IL MIO INTERVENTO NEL CONSIGLIO REGIONALE APERTO SULL’ALLUVIONE DEL 1994

PRESIDENTE

La parola al Consigliere Ravetti.R

In cinque minuti, c’è giusto il tempo per fare il punto della situazione e per qualche ricordo.

Il punto della situazione è che non c’è futuro in un territorio insicuro. La messa in sicurezza del territorio piemontese è un’idea di futuro, non una condizione del presente, e impegnare ingenti capitali per tamponare le emergenze è una costante, da troppo tempo.

Da troppo tempo lavoriamo in emergenza. È chiaro da tempo che l’Italia è un Paese a rischio di dissesto idrogeologico, per la sua conformazione idrografica e orografica. E allora cosa serve? Servono risorse – sì – però serve programmazione, soprattutto una nuova cultura. Serve rispetto per tutto ciò che insieme a noi compone il Creato. È bene dircelo in questo momento, soprattutto in questo momento.

Mi aiuto con un esempio, e cito la fonte del Sistema Nazionale per la Protezione dell’Ambiente. Lo studio è stato pubblicato da alcuni mesi, all’inizio del 2019. In Italia, nel 2018, 51 chilometri quadrati sono stati sottratti al verde e consegnati al cemento (circa 14 ettari al giorno). Cresce la cementificazione, anche se diminuisce la popolazione, e cresce anche se diminuisce l’occupazione e il PIL. In Piemonte, pro capite, vengono consumati 393 metri quadrati in un anno – io vengo dalla provincia di Alessandria – e in provincia di Alessandria, in un anno, 607 metri quadrati per abitante.

E allora, iniziamo a dirci che si può e si deve fare meglio, senza catastrofismi, ma non con indifferenza o negazione o rassegnazione e nemmeno parlandone soltanto durante i convegni. Dobbiamo avere la consapevolezza di quello che sta accadendo nella nostra casa comune. Una casa che sta subendo un grande deterioramento: a volte capita, perché la natura è così; a volte capita, perché noi siamo così. Riguarda, appunto, noi e le nostre azioni.

E allora, servono politiche nuove per evitare questi cambiamenti climatici; servono politiche nuove per evitare la perdita della biodiversità; servono politiche differenti – è bene dirlo anche qui, in questa sala – per condividere traiettorie nuove e differenti di quella crescita economica che ha deteriorato l’ambiente e generato ineguaglianze. Spesso, in questa Terra, per gli interessi di pochi si è voluto calpestare i diritti delle moltitudini.

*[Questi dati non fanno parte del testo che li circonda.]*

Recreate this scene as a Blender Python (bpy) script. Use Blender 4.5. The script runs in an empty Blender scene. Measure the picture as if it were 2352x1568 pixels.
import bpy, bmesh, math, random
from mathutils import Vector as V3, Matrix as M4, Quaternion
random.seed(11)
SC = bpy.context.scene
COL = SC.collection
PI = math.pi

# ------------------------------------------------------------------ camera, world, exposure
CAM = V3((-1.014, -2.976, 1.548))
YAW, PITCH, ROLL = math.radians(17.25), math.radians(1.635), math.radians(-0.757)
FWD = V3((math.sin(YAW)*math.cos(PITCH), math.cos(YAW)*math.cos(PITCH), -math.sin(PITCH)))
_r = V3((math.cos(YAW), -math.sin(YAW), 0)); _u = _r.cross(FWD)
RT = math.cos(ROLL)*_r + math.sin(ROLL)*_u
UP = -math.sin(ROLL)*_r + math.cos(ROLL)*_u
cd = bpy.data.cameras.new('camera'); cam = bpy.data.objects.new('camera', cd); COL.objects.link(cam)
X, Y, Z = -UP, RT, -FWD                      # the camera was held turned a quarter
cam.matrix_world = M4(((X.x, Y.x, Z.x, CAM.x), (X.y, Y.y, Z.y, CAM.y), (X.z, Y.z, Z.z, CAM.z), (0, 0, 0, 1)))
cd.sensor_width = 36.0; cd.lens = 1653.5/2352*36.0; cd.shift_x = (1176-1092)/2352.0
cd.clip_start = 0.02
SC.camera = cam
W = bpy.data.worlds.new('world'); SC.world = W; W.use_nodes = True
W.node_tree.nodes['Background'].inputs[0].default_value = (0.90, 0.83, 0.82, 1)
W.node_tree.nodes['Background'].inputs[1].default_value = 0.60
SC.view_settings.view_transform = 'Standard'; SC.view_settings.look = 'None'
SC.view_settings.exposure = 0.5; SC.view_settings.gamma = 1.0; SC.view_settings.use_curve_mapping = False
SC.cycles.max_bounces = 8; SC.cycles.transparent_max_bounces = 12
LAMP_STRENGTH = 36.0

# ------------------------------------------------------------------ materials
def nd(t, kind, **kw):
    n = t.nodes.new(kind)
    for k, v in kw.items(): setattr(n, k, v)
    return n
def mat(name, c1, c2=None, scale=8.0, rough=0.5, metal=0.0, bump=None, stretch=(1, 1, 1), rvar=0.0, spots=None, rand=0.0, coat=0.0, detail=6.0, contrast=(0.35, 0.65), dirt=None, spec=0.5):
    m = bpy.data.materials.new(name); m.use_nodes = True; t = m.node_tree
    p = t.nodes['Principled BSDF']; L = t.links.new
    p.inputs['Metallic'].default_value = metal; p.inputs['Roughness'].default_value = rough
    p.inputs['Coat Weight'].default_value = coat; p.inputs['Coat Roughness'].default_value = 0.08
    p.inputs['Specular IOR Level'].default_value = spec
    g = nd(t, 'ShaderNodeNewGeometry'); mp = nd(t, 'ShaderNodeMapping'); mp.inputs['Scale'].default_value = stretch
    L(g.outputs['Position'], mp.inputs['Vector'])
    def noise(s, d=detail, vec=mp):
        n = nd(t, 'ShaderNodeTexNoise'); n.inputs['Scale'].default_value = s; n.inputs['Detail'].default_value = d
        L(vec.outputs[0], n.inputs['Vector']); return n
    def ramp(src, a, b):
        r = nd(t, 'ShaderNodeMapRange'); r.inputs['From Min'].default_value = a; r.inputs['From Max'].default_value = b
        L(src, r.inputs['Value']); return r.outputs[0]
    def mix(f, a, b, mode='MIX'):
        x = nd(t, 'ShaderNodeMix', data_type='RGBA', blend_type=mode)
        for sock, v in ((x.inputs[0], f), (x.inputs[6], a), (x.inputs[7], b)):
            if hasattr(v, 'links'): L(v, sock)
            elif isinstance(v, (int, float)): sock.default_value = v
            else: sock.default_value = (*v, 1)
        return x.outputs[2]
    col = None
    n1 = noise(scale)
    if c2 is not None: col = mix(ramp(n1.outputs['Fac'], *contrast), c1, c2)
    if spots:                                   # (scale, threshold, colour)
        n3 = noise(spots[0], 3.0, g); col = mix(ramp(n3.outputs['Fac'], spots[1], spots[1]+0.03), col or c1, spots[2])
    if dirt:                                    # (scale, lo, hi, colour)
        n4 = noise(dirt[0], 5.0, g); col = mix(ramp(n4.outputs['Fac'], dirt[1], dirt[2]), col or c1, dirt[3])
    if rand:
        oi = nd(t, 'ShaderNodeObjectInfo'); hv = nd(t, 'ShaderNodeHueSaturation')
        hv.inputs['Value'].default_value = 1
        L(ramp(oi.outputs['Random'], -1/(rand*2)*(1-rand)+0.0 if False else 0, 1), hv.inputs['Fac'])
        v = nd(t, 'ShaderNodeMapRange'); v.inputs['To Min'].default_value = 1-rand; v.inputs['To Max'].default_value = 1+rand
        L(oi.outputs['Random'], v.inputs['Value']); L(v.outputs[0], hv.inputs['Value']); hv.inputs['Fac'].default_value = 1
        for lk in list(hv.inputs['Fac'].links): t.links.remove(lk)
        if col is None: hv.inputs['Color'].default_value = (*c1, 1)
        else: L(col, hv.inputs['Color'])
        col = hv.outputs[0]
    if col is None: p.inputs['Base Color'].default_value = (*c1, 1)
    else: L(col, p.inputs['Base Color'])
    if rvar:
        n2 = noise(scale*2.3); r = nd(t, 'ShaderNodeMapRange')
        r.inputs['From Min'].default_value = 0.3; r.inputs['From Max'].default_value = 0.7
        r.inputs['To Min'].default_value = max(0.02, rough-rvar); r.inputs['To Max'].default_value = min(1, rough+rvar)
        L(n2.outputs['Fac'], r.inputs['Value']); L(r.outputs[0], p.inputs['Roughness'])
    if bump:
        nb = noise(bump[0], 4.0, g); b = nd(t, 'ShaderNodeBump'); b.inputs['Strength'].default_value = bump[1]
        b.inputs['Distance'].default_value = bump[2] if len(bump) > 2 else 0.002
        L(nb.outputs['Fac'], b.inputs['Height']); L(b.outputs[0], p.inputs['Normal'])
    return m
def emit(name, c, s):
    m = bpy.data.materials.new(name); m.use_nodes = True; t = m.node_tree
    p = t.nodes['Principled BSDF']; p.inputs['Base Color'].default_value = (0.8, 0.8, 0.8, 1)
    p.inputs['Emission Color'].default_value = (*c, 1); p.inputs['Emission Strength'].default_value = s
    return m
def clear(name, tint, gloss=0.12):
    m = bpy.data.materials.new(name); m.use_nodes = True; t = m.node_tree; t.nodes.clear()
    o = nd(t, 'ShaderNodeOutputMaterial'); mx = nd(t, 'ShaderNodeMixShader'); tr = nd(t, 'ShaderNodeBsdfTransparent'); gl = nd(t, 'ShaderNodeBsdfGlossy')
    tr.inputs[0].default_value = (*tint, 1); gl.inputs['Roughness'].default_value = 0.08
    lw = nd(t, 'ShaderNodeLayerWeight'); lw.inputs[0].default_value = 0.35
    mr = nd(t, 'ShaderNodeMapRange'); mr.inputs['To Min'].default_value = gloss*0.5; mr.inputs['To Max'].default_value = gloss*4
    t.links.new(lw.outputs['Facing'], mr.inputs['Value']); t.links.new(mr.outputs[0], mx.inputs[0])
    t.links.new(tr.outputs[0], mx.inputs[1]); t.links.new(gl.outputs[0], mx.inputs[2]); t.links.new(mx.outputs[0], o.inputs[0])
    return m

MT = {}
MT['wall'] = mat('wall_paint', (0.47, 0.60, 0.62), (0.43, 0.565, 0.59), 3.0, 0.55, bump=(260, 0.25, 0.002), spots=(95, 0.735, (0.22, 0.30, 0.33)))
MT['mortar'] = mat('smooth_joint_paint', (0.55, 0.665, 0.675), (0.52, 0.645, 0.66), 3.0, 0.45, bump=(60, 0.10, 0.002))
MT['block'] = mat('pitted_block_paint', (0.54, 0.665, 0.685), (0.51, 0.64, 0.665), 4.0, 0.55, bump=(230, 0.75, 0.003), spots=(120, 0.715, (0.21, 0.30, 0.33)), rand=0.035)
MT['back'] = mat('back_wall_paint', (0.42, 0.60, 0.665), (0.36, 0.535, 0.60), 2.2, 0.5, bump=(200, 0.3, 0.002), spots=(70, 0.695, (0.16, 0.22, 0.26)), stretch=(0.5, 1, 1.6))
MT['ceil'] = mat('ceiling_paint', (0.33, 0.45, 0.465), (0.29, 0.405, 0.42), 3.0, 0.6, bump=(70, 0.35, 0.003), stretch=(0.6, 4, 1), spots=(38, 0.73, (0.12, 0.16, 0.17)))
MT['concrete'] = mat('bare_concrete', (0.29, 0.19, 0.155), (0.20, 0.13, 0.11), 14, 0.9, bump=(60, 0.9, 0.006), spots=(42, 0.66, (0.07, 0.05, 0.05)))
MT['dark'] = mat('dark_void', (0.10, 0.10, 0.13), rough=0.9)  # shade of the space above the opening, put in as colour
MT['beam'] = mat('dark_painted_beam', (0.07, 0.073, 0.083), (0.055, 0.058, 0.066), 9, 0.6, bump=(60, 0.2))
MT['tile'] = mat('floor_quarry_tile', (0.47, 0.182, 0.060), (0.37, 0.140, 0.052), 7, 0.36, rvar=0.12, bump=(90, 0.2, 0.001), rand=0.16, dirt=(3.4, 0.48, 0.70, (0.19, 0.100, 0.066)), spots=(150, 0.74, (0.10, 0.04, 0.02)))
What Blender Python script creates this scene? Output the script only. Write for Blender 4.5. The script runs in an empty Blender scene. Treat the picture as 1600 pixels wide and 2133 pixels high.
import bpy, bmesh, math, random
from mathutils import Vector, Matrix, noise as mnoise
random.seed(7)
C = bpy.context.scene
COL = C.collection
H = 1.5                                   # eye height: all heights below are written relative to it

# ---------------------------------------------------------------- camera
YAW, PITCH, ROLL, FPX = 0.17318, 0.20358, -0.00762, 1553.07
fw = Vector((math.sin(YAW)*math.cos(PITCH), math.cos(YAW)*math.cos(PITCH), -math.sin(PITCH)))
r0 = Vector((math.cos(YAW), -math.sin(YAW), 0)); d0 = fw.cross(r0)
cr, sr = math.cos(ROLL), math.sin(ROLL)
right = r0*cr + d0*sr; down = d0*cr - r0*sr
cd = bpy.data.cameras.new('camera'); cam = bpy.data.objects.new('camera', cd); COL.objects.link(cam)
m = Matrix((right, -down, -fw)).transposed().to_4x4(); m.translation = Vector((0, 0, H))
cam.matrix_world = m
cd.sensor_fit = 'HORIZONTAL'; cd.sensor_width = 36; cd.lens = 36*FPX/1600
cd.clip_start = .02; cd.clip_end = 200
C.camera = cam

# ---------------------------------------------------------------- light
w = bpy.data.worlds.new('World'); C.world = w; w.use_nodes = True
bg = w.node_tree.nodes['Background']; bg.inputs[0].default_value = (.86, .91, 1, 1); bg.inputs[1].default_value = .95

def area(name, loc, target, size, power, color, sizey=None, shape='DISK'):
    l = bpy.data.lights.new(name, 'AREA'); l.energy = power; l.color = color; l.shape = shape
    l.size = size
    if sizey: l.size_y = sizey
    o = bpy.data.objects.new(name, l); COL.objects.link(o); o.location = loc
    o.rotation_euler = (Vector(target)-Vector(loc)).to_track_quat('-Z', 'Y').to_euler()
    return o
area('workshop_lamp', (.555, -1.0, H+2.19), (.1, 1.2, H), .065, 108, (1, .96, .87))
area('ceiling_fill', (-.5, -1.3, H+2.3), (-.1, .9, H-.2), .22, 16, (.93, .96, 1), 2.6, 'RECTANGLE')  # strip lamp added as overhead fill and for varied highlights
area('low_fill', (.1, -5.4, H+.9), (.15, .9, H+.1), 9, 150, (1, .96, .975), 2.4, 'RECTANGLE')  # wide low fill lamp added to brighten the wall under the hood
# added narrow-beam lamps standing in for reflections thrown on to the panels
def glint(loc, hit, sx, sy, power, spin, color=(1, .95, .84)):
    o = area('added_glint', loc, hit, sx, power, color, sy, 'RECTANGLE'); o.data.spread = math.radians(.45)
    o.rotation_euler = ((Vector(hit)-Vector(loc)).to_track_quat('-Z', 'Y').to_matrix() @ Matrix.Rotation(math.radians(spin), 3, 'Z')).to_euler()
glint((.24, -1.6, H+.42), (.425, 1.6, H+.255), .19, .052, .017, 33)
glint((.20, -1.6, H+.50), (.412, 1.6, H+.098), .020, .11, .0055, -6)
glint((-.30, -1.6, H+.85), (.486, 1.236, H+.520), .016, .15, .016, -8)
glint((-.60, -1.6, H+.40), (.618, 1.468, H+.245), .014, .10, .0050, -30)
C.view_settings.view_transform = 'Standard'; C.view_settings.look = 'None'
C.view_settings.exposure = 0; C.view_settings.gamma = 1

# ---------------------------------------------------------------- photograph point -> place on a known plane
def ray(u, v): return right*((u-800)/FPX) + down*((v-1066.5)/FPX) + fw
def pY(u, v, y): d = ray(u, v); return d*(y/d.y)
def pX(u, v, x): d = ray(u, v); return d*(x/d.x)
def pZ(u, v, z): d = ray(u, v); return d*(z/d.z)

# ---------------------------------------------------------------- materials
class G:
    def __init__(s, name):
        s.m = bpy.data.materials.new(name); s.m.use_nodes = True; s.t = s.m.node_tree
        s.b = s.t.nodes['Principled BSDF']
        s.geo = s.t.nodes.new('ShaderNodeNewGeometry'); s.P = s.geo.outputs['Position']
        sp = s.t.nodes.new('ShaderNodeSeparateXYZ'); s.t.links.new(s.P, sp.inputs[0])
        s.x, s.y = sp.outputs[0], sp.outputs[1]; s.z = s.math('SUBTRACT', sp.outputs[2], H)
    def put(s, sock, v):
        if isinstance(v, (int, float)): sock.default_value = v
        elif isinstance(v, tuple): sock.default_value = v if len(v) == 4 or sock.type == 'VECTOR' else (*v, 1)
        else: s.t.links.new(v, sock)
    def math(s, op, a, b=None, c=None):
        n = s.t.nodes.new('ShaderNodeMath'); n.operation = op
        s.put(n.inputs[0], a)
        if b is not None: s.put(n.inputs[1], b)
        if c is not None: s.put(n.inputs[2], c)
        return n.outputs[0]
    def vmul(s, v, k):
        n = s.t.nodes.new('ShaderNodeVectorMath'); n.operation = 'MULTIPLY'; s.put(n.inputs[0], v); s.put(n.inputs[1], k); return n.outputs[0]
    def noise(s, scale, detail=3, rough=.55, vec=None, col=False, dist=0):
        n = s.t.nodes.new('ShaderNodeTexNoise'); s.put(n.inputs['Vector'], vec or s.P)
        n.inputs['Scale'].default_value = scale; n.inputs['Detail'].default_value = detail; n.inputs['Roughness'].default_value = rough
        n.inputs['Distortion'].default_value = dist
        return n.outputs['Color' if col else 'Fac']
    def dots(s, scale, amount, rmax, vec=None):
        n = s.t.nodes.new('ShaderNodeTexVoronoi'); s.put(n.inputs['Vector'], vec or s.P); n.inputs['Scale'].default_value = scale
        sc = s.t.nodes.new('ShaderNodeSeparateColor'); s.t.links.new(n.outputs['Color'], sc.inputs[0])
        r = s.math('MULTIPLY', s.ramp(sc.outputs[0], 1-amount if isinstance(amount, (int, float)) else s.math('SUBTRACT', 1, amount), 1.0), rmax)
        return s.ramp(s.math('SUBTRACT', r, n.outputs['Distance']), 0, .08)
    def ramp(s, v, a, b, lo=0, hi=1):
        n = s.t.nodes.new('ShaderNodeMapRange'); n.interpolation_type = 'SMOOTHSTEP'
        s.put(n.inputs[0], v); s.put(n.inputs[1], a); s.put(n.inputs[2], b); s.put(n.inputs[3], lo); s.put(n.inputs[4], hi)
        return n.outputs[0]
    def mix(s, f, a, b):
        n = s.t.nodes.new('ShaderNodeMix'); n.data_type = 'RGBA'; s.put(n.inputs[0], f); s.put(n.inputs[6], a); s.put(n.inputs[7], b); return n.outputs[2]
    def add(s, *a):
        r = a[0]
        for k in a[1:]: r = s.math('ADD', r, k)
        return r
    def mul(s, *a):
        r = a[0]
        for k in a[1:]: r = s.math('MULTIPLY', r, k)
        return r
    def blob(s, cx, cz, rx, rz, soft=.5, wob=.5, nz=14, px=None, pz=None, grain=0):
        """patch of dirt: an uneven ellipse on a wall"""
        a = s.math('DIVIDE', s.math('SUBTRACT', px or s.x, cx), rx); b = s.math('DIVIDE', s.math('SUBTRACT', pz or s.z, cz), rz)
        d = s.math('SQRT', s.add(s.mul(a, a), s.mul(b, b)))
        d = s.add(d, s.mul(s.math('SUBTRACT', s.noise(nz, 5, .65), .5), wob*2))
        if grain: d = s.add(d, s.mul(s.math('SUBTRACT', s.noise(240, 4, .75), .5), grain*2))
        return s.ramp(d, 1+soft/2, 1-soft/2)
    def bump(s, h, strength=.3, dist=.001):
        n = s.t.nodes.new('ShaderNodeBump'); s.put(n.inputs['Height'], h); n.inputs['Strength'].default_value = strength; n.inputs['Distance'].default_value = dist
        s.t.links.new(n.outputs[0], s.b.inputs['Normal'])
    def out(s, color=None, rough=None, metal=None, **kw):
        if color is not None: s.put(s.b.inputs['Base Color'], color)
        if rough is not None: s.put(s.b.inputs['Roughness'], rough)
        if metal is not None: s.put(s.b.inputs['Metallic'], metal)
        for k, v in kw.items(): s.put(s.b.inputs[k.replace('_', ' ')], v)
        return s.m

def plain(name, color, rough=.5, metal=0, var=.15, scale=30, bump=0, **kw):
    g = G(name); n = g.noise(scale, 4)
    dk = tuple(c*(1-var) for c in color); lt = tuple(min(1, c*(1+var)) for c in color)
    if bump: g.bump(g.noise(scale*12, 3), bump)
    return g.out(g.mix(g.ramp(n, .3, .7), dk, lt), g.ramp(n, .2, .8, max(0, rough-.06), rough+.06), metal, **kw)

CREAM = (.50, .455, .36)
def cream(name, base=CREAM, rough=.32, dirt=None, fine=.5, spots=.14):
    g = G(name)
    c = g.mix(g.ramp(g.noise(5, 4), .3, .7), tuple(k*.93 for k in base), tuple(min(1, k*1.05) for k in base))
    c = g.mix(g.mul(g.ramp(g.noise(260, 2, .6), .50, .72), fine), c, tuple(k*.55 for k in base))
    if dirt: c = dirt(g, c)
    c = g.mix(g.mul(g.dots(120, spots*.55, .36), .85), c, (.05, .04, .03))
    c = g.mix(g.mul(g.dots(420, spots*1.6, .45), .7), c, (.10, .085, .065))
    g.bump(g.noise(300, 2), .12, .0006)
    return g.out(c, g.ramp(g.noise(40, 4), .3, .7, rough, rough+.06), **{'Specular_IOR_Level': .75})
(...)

Chiudo con un ricordo. Io sono un uomo di fiume, abito lungo il fiume. Per cultura, conosco i sentimenti di amicizia, di gratitudine, di rabbia e di odio per il fiume. Il fiume è un contrasto continuo di vita e di morte, è irrigazione per i campi, è giornata di festa estiva, è pesca, ma è anche la violenza di un’alluvione incontenibile. Per noi, uomini di fiume, l’argine è una sottilissima e fragilissima linea di confine che solo il fiume stesso può decidere di superare e nel 1994 la linea di confine è stata superata.

Allora, scoprimmo una nuova cultura della Protezione Civile e scoprimmo il senso della solidarietà, riscoprimmo il senso della solidarietà. Ognuno di noi ha conservato delle immagini del 1994, che sono custodite nel profondo dell’anima, e odori inconfondibili che solo il fango emana quando il fiume entra nelle case.

Terrò con me per sempre quegli odori e non dimenticherò, nessuno di noi potrà mai dimenticare, il colore marrone sui volti, sui vestiti delle migliaia di volontari di ritorno dai quartieri alluvionati e il loro silenzio. Sì, il silenzio fiero di chi aveva fatto il possibile e una domanda, una domanda ricorrente, che veniva ripetuta di casa in casa, da persone mai viste prima. E la domanda era: “Qui, di cosa avete bisogno?”.

“Qui, di cosa avete bisogno?” è la frase più bella che un uomo in difficoltà, non importa quale difficoltà, può sentire. Una frase che dovremmo imparare a ripetere più spesso, anche quando il fiume è calmo nel suo letto.